My memories of ALOA conventions extend back to childhood days when my father drove the family across the country to various ALOA conventions.  Conventions in those early years were bi-yearly.  The two-year wait between conventions made each one a can't-miss event. At the end of every ALOA convention my father would strike up bargains with exhibitors. Many manufacturers would rather sell their exhibit products at a discount instead of paying shipping charges to send products back to the factory.  On the way home our car was always loaded with key machines or locksets of some sort.

Since the late 1970s to 2014, I have not missed one ALOA convention. I once drove to a Kansas City convention early in the week to take an automotive class, then drove home to Chicago and back to Kansas City again on the weekend to visit the convention exhibits. My ALOA experiences extend from enjoying the educational experiences as a locksmith to teaching classes for Abloy at ALOA and now to managing a Locksmith Ledger booth as an exhibitor. These personal 40-plus years of ALOA convention experiences can be lumped together to produce a rather clear picture of what ALOA conventions were and what they are. 

In the early years every booth contained representatives right from the factory. They could answer technical questions and their latest products were on display.  Product sales were not allowed.

A good percentage of the booths today are sales oriented. Products on display already exist and are not a surprise. One booth had used parts for sale and people sat on the floor to sort through parts like a sight seen at flea markets. The big ALOA draw for locksmiths to drive or fly long distances to discover new products no longer exists. These same products can be seen and purchased at almost every local distributor show. 

The solution is to find another reason to attract you and me to ALOA conventions.  Locks have become commodities. Today every lock is the same size and internet sites show exactly how to replace them.
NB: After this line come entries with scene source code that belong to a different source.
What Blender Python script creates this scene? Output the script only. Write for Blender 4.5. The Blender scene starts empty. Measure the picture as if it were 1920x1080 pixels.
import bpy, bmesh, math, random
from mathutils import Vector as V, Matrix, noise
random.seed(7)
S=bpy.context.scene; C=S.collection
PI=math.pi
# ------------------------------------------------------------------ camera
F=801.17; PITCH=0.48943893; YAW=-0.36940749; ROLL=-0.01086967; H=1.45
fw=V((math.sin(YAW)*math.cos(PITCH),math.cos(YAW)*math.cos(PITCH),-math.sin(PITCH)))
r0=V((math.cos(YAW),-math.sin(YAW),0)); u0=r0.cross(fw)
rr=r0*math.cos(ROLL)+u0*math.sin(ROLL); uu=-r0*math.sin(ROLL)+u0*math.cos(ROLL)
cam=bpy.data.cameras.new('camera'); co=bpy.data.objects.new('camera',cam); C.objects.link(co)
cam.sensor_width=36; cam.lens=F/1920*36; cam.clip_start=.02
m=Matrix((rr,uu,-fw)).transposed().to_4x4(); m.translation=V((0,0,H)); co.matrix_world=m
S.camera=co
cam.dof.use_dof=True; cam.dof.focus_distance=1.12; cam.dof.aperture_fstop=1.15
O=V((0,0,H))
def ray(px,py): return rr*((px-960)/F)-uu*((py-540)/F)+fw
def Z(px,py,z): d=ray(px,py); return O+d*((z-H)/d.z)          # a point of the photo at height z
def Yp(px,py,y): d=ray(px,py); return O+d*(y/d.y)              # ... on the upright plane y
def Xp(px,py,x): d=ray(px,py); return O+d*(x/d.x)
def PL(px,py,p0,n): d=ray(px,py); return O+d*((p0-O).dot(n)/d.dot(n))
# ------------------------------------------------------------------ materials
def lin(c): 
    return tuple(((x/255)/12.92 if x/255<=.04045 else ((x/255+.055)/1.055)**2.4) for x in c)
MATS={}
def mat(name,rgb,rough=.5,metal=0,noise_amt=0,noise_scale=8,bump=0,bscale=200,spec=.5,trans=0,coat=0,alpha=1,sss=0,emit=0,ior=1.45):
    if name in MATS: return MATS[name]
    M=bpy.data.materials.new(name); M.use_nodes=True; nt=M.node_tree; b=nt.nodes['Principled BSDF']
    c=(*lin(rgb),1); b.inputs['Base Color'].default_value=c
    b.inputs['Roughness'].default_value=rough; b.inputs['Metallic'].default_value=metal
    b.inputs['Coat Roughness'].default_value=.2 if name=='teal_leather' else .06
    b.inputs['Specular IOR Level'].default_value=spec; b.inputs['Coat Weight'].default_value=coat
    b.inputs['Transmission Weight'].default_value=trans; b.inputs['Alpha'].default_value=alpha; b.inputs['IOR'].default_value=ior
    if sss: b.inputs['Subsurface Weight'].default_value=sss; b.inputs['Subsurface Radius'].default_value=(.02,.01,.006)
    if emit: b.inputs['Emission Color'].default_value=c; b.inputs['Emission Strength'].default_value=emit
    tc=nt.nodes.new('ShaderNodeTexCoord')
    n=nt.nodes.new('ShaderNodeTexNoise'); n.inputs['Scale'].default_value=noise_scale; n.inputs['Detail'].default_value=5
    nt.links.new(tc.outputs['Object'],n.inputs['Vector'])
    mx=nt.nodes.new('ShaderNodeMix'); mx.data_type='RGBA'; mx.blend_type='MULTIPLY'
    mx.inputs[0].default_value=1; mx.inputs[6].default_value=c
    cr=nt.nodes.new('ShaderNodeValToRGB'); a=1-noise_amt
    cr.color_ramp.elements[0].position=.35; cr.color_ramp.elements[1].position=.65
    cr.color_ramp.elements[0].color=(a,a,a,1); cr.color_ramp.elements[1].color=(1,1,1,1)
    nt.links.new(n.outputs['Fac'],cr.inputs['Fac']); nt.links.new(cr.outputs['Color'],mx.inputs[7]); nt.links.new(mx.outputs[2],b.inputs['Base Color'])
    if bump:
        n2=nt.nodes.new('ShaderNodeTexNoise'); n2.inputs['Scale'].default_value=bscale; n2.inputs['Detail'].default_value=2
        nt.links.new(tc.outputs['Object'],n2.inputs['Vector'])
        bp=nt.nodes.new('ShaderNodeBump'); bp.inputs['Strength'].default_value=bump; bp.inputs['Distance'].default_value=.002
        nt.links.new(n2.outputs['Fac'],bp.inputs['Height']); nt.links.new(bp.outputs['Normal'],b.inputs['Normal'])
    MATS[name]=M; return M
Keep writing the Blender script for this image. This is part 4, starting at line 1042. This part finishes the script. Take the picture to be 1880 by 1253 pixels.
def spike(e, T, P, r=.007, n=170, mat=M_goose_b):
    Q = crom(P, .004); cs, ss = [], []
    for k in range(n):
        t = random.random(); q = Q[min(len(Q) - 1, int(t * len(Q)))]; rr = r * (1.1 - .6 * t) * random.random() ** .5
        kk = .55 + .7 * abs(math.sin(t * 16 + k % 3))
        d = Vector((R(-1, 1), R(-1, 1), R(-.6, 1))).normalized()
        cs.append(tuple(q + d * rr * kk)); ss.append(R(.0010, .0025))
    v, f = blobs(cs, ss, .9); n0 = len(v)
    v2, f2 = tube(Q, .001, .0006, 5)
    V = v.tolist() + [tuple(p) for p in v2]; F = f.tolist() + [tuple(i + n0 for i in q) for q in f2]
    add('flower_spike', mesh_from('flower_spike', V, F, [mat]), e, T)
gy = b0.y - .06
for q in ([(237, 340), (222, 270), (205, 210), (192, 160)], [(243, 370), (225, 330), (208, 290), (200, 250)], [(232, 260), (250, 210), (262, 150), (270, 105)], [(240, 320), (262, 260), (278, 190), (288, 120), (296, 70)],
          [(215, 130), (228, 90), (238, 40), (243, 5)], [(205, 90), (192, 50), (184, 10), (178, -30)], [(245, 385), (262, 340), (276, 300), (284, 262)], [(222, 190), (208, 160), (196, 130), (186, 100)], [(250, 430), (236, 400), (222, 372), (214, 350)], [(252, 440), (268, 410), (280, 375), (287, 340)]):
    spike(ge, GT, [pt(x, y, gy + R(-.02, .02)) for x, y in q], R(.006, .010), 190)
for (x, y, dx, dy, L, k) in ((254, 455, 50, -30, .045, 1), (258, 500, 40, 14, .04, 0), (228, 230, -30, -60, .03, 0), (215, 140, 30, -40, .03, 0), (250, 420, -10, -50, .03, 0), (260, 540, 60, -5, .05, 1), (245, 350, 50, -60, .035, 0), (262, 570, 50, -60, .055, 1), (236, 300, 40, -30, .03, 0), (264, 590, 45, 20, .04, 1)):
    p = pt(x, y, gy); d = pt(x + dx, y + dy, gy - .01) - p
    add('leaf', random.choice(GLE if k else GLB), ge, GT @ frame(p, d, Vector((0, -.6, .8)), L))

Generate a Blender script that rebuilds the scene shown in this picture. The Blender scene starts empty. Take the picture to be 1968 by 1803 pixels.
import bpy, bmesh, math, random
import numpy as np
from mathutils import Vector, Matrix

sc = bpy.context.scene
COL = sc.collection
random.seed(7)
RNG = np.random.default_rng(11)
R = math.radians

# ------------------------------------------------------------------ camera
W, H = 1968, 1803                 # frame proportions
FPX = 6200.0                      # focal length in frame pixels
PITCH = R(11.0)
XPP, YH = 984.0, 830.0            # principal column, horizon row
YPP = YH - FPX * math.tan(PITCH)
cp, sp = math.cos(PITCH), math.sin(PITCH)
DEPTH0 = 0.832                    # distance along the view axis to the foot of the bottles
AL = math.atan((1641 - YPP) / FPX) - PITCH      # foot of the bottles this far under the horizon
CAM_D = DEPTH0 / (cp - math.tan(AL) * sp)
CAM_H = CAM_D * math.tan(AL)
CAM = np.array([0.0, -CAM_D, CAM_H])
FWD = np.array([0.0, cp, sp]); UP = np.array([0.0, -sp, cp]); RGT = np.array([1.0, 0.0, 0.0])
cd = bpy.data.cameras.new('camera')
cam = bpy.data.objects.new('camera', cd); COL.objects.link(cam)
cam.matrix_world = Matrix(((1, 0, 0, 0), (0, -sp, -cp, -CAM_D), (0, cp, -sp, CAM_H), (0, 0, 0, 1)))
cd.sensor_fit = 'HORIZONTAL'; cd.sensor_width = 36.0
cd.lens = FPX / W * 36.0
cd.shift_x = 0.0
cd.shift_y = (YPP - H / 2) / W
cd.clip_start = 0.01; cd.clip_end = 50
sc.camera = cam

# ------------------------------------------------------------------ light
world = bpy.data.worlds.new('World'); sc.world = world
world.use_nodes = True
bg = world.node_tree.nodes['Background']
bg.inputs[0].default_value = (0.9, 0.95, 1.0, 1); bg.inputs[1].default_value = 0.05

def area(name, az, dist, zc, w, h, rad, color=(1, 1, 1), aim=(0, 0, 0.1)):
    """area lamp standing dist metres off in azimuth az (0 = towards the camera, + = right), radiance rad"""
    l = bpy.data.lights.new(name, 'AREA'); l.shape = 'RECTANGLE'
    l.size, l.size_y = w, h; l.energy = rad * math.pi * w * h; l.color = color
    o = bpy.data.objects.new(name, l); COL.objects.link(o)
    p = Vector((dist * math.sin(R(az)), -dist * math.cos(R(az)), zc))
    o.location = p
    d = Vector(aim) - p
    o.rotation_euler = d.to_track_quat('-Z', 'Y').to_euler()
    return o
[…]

At a "State of the Industry" meeting, ALOA representatives cited concerns about the tidal wave of scammers and how alarm people are changing our locksmith licensing laws.  Instead of worrying about things we cannot change, ALOA should be assisting us by concentrating on what can be changed to become a profitable locksmith in this 21st century electronic era.  So far that does not seem to be near the top of the ALOA list.